For some Salvation Army Santas, it's 'Ho, ho . . . whoa!'

TAMPA, Fla. - A volunteer emptying Salvation Army kettles in southwest Florida this month came across something that stood out from the piles of spare change and crumpled up bills: a 1911 Liberty Eagle gold coin worth around $1,000.

The person who quietly deposited it outside a Fort Myers supermarket continued a holiday tradition of using the iconic red pots to make valuable and unusual donations to the charity.

"It's a welcome gift, believe me," said Maj. George Hood, a national spokesman for the charity, which has seen total donations drop around 25 percent in the tough economy.

People might be plunking in less loose change this season, but the Salvation Army is still coming across exotic kettle donations.

This month, a rare 1910 gold coin worth thousands was dropped into a kettle in Berlin, Vt. Someone in Uniontown, Pa., deposited a diamond ring worth about $2,000.

And every holiday season for the last seven years, someone has dropped a Krugerrand, a gold coin from South Africa, into a kettle in Waterloo, Iowa. The one left recently was valued at $678, Hood said.

Nationally, the Salvation Army collects about $118 million a year from its 25,000 red kettles.

As far as the charity knows, the first time a valuable coin was dropped into a kettle was in 1982 in a Chicago suburb.
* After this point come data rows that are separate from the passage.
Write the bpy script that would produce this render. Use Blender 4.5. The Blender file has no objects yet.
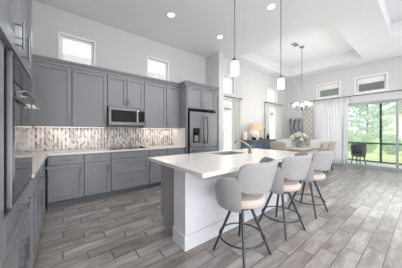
import bpy, bmesh, math, random
from mathutils import Vector, Matrix
random.seed(7)
PI = math.pi
SC = bpy.context.scene
COL = SC.collection

# ------------------------------------------------------------------ camera, sky, sun, exposure
CAMH = 1.27
cam_data = bpy.data.cameras.new('camera'); cam = bpy.data.objects.new('camera', cam_data); COL.objects.link(cam)
cam.location = (0, 0, CAMH); cam.rotation_euler = (math.radians(90), 0, math.radians(-38.0))
cam_data.sensor_width = 36; cam_data.lens = 36 * 176.6 / 402; cam_data.shift_y = -2 / 402
cam_data.clip_start = 0.02; cam_data.clip_end = 400
SC.camera = cam
world = bpy.data.worlds.new('sky'); SC.world = world; world.use_nodes = True
bg = world.node_tree.nodes['Background']; bg.inputs[0].default_value = (0.93, 0.97, 1.0, 1); bg.inputs[1].default_value = 2.4
sun_data = bpy.data.lights.new('sun', 'SUN'); sun_data.energy = 3.4; sun_data.angle = math.radians(3); sun_data.color = (1, .96, .88)
sun = bpy.data.objects.new('sun', sun_data); COL.objects.link(sun); sun.rotation_euler = (math.radians(28), math.radians(-36), 0)
def area(name, loc, rot, sx, sy, power, color=(1, 1, 1)):
    d = bpy.data.lights.new(name, 'AREA'); d.shape = 'RECTANGLE'; d.size = sx; d.size_y = sy; d.energy = power; d.color = color
    o = bpy.data.objects.new(name, d); COL.objects.link(o); o.location = loc; o.rotation_euler = rot; return o
area('daylight_slider', (8.15, -.1, 1.35), (0, math.radians(118), 0), 1.6, 3.2, 26, (.96, .98, 1))
area('fill_left', (-.5, -2.5, 1.9), (math.radians(90), 0, math.radians(-72)), 2.4, 2.6, 75, (.98, .99, 1))  # added fill lamp, no window on this side; brightens the slider wall
area('fill_rear_up', (1.6, -3.3, .6), (math.radians(126), 0, 0), 4.6, .9, 80, (.97, .985, 1))  # unseen fill aimed upwards to brighten the ceiling; the rear wall is closed
area('fill_overhead', (3.2, -2.3, 3.55), (math.radians(14), 0, 0), 7.0, 2.6, 150, (.97, .985, 1))  # added overhead fill for the interior, no such fixture in the room
SC.view_settings.view_transform = 'Standard'; SC.view_settings.look = 'None'; SC.view_settings.gamma = 1
SC.view_settings.use_curve_mapping = False; SC.view_settings.exposure = 0.40

# ------------------------------------------------------------------ materials
def lin(c):
    c = c / 255.0
    return c / 12.92 if c <= .04045 else ((c + .055) / 1.055) ** 2.4
def rgb(r, g, b): return (lin(r), lin(g), lin(b), 1)
def mat(name, c, rough=.5, metal=0, noise=0, nscale=8, emit=0, spec=None, bump=0, stretch=(1, 1, 1), coat=0):
    m = bpy.data.materials.new(name); m.use_nodes = True; nt = m.node_tree; p = nt.nodes['Principled BSDF']
    p.inputs['Base Color'].default_value = c; p.inputs['Roughness'].default_value = rough; p.inputs['Metallic'].default_value = metal
    if spec is not None: p.inputs['Specular IOR Level'].default_value = spec
    if coat: p.inputs['Coat Weight'].default_value = coat
    if emit: p.inputs['Emission Color'].default_value = c; p.inputs['Emission Strength'].default_value = emit
    if noise or bump:
        tc = nt.nodes.new('ShaderNodeTexCoord'); mp = nt.nodes.new('ShaderNodeMapping'); mp.inputs['Scale'].default_value = stretch
        nz = nt.nodes.new('ShaderNodeTexNoise'); nz.inputs['Scale'].default_value = nscale; nz.inputs['Detail'].default_value = 5
        nt.links.new(tc.outputs['Object'], mp.inputs[0]); nt.links.new(mp.outputs[0], nz.inputs['Vector'])
        if noise:
            mx = nt.nodes.new('ShaderNodeMix'); mx.data_type = 'RGBA'
            mx.inputs[6].default_value = tuple(v * (1 - noise) for v in c[:3]) + (1,)
            mx.inputs[7].default_value = tuple(min(1, v * (1 + noise)) for v in c[:3]) + (1,)
            nt.links.new(nz.outputs[0], mx.inputs[0]); nt.links.new(mx.outputs[2], p.inputs['Base Color'])
        if bump:
            b = nt.nodes.new('ShaderNodeBump'); b.inputs['Strength'].default_value = bump; b.inputs['Distance'].default_value = .01
            nt.links.new(nz.outputs[0], b.inputs['Height']); nt.links.new(b.outputs[0], p.inputs['Normal'])
    return m
M = {}
M['wall'] = mat('wall_paint', rgb(207, 207, 207), .8, noise=.015, nscale=3)
M['ceiling'] = mat('ceiling_paint', rgb(226, 227, 229), .85, noise=.015, nscale=2)
M['white'] = mat('white_trim', rgb(236, 236, 236), .45, noise=.01)
M['islandwhite'] = mat('island_white_paint', rgb(220, 221, 227), .5, noise=.01)
M['cab'] = mat('grey_cabinet_paint', rgb(134, 135, 139), .3, noise=.03, nscale=2)
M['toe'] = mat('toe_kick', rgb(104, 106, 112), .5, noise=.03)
M['islandgrey'] = mat('island_grey_panel', rgb(160, 158, 157), .4, noise=.03)
M['steel'] = mat('stainless_steel', rgb(146, 146, 149), .33, 1, noise=.06, nscale=30, stretch=(40, 40, 1))
M['basin'] = mat('satin_sink_steel', rgb(170, 168, 166), .35, .3, noise=.04)
M['steeldark'] = mat('microwave_steel', rgb(112, 110, 109), .3, 1, noise=.06, nscale=30, stretch=(1, 40, 40))
M['nickel'] = mat('brushed_nickel', rgb(132, 132, 135), .32, .9, noise=.05, nscale=20)
M['chrome'] = mat('chrome', rgb(205, 205, 208), .1, 1, noise=.02)
M['blackglass'] = mat('black_glass', rgb(16, 16, 18), .06, 0, noise=.02, spec=.3)
M['ovenglass'] = mat('oven_glass', rgb(92, 92, 96), .05, .85, noise=.02)
M['blackplastic'] = mat('black_plastic', rgb(30, 30, 32), .4, noise=.05)
M['darkglass'] = mat('microwave_window', rgb(26, 24, 23), .35, 0, noise=.05, spec=.2)
M['quartz'] = mat('white_quartz', rgb(229, 225, 222), .12, 0, noise=.03, nscale=14)
M['stoolfab'] = mat('grey_vinyl', rgb(160, 159, 161), .5, noise=.04, nscale=30)
M['stoolseat'] = mat('beige_seat_vinyl', rgb(196, 183, 176), .55, noise=.04, nscale=30)
M['gunmetal'] = mat('gunmetal', rgb(74, 78, 86), .35, .6, noise=.06)
M['ovenhandle'] = mat('dark_steel', rgb(60, 60, 64), .25, .8, noise=.05)
M['shade'] = mat('frosted_glass_shade', rgb(255, 250, 244), .4, emit=.5, noise=.01)
M['can'] = mat('downlight_lens', rgb(255, 252, 246), .4, emit=3.0)
M['led'] = mat('undercabinet_led', rgb(255, 244, 232), .4, emit=1.3)
M['teal'] = mat('blue_grey_paint', rgb(84, 108, 122), .5, noise=.15, nscale=20)
M['woodtop'] = mat('walnut_top', rgb(128, 98, 80), .45, noise=.18, nscale=8, stretch=(1, 8, 8))
M['tablewood'] = mat('whitewashed_wood', rgb(186, 160, 140), .4, noise=.1, nscale=8, stretch=(1, 8, 8))
M['tabletop'] = mat('pale_table_top', rgb(228, 220, 212), .3, noise=.04, nscale=6)
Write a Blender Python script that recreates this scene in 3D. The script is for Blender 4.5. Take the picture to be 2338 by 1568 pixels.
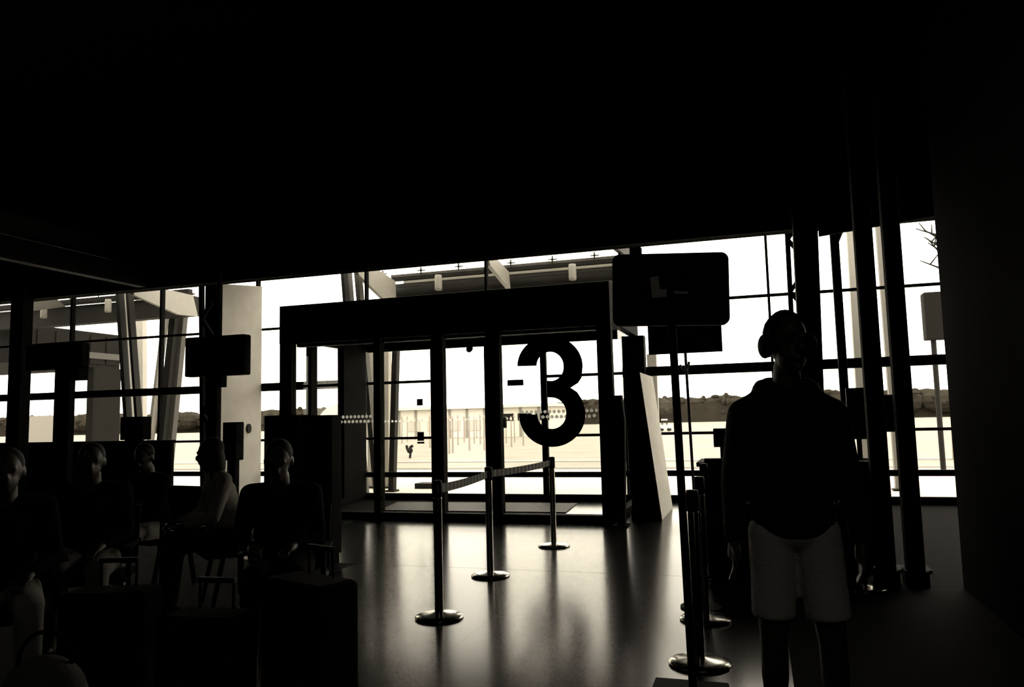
import bpy, bmesh, math, random
from mathutils import Vector, Matrix
random.seed(7)
for o in list(bpy.data.objects): bpy.data.objects.remove(o)
S = bpy.context.scene
COL = S.collection
R = math.radians

# ------------------------------------------------------------------ camera
FPX, YAW, PITCH, ROLL = 1750.0, R(17.65), math.atan(171/1750), math.atan(.024)
EYE = Vector((0, 0, 1.42))
FW = Vector((-math.sin(YAW)*math.cos(PITCH), math.cos(YAW)*math.cos(PITCH), math.sin(PITCH)))
R0 = Vector((math.cos(YAW), math.sin(YAW), 0)); U0 = R0.cross(FW)
RT = R0*math.cos(ROLL) - U0*math.sin(ROLL)
UP = U0*math.cos(ROLL) + R0*math.sin(ROLL)
cd = bpy.data.cameras.new('camera'); cam = bpy.data.objects.new('camera', cd); COL.objects.link(cam)
cam.matrix_world = Matrix(((RT.x, UP.x, -FW.x, EYE.x), (RT.y, UP.y, -FW.y, EYE.y), (RT.z, UP.z, -FW.z, EYE.z), (0, 0, 0, 1)))
cd.sensor_width = 36; cd.sensor_fit = 'HORIZONTAL'; cd.lens = FPX/2338*36; cd.clip_end = 2000; cd.clip_start = .05
S.camera = cam

# ------------------------------------------------------------------ sky and exposure
w = bpy.data.worlds.new('sky'); S.world = w; w.use_nodes = True
bg = w.node_tree.nodes['Background']; bg.inputs[0].default_value = (1, .92, .78, 1); bg.inputs[1].default_value = 4.8
S.view_settings.view_transform = 'Standard'; S.view_settings.look = 'None'
S.view_settings.exposure = 0; S.view_settings.gamma = 1; S.view_settings.use_curve_mapping = False

# unseen dim fill lights added behind the camera to lift the hall
for lx, ly, lz, le in ((1.0, -1.0, 3.9, 9), (-9.0, -2.0, 5.0, 7)):
    ld = bpy.data.lights.new('hall_fill', 'AREA'); ld.shape = 'RECTANGLE'; ld.size = 1.2; ld.size_y = .3; ld.energy = le; ld.color = (1, .95, .85)
    lo = bpy.data.objects.new('hall_fill', ld); COL.objects.link(lo); lo.location = (lx, ly, lz)

def ray(px, py): return FW + RT*((px-1169)/FPX) - UP*((py-784)/FPX)
def P(px, py, Y): d = ray(px, py); return EYE + d*(Y/d.y)          # measured point on a plane parallel to the facade
def PX(px, py, X): d = ray(px, py); return EYE + d*(X/d.x)         # on a plane square to the facade
def G(px, py, Z=0): d = ray(px, py); return EYE + d*((Z-1.42)/d.z)  # on the floor
def D(px, py, dep): return EYE + ray(px, py)*dep

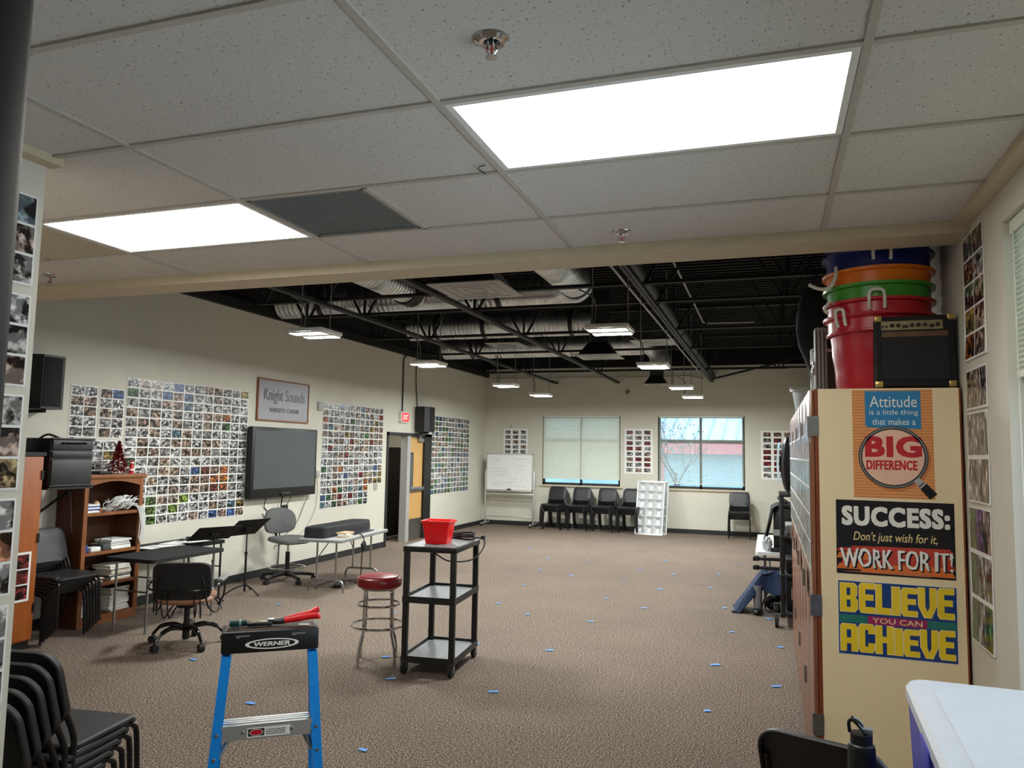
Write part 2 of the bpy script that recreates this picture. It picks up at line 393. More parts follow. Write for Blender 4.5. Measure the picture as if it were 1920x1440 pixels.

Since then it's happened about 300 times across the country.

It was the third year in a row that a rare Liberty Eagle coin was left in Fort Myers, apparently by the same person, said Megan Spears, a spokeswoman for the local chapter.

Like the two previous years, the coin was in a small plastic case with a note printed neatly on plain, unlined paper: "In memory of Mimi."